Besides being able to say to memory “do noting” ME plays another important role. In the physical world it takes time for us to setup coherent values on all signals. For example, assume we want to perform in sequence a STORE.BYTE 0x10, 0X000000 and a STORE.BYTE 0x01, 0xffffff. It is practically impossible to change all signals instantaneously. So, in going from address 0x000000 to 0xffffff all possible binary numbers may temporarily appear (because different signals may change at different rates). Without the ME, the memory could get confused and misinterpret the second store. With ME, we can se ME to zero in between the two stores, wait sufficient time for the second store values to appear on the data and address signals and then set ME=1. This way memory remains oblivious to temporarily inconsistent values.
Connecting the PIT to the Memory Interface
----------------------------------------------------------------------------------------------------
To connect the PIT to the memory interface described previously, we first connect the PIT Data lines to the lower byte (8 bits) of the memory data lines. This will allow us to access the three PIT elements (DIR, DRO and DRI) by using load and store memory accesses. Then we need to activate the corresponding PIT elements depending on the address accessed. We need to detect the following combinations on the address lines: 0xFF1110, and 0xFF1114. In the simplest to describe implementation we use a 32 input AND gate for each of those. Let’s see how we decode the address 0x00FF1110. Using a 32-bit input here’s how we can detect this combination on the address lines: write the number in binary. For every digit that is 1 connect the corresponding wire directly to the AND gate. For every digit that is 0, connect the corresponding wire first to inverter and then connect the output of the inverted to the AND gate.

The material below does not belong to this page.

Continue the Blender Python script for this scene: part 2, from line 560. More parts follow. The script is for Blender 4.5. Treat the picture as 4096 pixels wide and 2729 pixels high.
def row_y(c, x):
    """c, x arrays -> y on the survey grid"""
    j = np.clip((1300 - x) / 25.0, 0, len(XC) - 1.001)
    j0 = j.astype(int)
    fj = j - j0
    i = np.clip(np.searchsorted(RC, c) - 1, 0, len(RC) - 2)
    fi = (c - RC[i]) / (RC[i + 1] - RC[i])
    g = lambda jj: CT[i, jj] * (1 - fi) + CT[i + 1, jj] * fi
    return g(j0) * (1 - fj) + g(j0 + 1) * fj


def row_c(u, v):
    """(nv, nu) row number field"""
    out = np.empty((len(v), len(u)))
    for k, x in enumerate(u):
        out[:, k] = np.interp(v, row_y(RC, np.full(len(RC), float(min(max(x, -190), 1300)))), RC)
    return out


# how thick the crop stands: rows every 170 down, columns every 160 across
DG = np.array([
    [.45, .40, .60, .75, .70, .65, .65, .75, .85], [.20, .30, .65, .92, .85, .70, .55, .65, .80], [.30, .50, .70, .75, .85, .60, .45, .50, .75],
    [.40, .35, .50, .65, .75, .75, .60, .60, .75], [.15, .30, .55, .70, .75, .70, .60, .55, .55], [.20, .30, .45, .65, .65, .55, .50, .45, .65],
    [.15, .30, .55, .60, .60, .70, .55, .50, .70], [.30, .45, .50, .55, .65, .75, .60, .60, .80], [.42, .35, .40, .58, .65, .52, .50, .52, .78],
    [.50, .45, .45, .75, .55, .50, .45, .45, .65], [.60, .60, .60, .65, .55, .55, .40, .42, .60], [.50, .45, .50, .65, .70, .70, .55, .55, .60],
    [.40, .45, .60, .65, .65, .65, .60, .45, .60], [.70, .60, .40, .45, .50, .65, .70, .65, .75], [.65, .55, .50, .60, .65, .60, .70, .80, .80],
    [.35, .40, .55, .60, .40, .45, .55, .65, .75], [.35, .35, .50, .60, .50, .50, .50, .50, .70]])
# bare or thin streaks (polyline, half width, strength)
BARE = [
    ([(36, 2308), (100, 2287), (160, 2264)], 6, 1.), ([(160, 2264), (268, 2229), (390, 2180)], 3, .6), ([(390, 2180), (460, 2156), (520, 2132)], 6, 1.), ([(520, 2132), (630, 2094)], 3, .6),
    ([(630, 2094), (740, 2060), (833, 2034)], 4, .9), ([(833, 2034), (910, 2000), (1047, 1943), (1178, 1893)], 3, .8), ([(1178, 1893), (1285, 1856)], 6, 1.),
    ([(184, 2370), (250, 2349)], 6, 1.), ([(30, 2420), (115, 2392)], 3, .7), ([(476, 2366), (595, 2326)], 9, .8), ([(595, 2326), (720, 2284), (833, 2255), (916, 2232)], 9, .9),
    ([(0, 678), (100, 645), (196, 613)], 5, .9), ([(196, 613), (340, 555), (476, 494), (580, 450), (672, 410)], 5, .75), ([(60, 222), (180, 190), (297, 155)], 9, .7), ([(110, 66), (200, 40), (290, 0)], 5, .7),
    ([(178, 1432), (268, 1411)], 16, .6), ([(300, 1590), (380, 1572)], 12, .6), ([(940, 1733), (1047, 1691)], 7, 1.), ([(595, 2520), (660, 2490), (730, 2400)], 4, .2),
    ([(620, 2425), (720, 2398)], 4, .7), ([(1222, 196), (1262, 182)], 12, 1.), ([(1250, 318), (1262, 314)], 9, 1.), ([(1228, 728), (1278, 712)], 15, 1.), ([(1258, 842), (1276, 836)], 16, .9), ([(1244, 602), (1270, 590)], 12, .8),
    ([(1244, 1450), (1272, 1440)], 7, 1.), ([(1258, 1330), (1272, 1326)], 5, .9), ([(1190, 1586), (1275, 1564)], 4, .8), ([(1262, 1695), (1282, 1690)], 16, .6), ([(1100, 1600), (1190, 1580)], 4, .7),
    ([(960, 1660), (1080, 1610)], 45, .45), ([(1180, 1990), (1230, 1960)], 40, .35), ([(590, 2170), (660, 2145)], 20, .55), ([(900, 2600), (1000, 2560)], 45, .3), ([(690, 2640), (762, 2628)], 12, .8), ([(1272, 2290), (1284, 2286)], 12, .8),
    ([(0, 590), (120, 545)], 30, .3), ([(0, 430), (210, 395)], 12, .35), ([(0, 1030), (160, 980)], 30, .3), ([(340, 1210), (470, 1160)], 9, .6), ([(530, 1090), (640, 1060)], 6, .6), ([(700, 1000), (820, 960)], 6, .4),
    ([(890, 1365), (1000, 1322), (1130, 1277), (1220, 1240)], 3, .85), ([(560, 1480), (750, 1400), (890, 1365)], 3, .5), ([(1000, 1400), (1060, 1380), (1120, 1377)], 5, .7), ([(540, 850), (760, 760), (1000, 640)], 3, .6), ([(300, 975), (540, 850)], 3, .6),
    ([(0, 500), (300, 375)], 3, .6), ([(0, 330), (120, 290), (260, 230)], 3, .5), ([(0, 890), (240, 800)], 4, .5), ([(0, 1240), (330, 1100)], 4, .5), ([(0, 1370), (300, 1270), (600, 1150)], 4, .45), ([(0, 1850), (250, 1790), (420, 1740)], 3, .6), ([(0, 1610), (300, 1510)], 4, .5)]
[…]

Here’s the ADDRESS DECODING part for DR, it generate the signal DRenable that tells us that the processor is either reading or writing DR:
DRenable can now be combined with R/W’ and ME to generate the DRread and DRwrite signals:
Here’s the address decoding and signal generation circuit for DIRwrite:
In total we used two three 32-input AND gates and three 3-input AND gates. Each of the two 32-input AND gates is connected to all 32 address signals. By using inverters appropriately we can detect that the address being accessed is one of those mapped to DR, and DIR. We start by looking at the binary representation of these addresses and put an inverter for those address bits that are zero in the pattern we are interested in. After detecting the address, we then used a 3-input AND gate to detect accordingly whether an access is being made (ME == 1 – ME is Master Enable), and whether it is a read or a write.
This implementation is easy to understand, however, it’s not necessarily the most efficient. This topic is beyond the scope of this lecture, however, you are encouraged to think of ways of reducing the number of components needed to do address decoding.
Here’s the complete design:
Each
bit cell (there are eight of them) is as shown earlier). The boxes labeled
“match some hex value” are the 32-bit input AND gates we described earlier.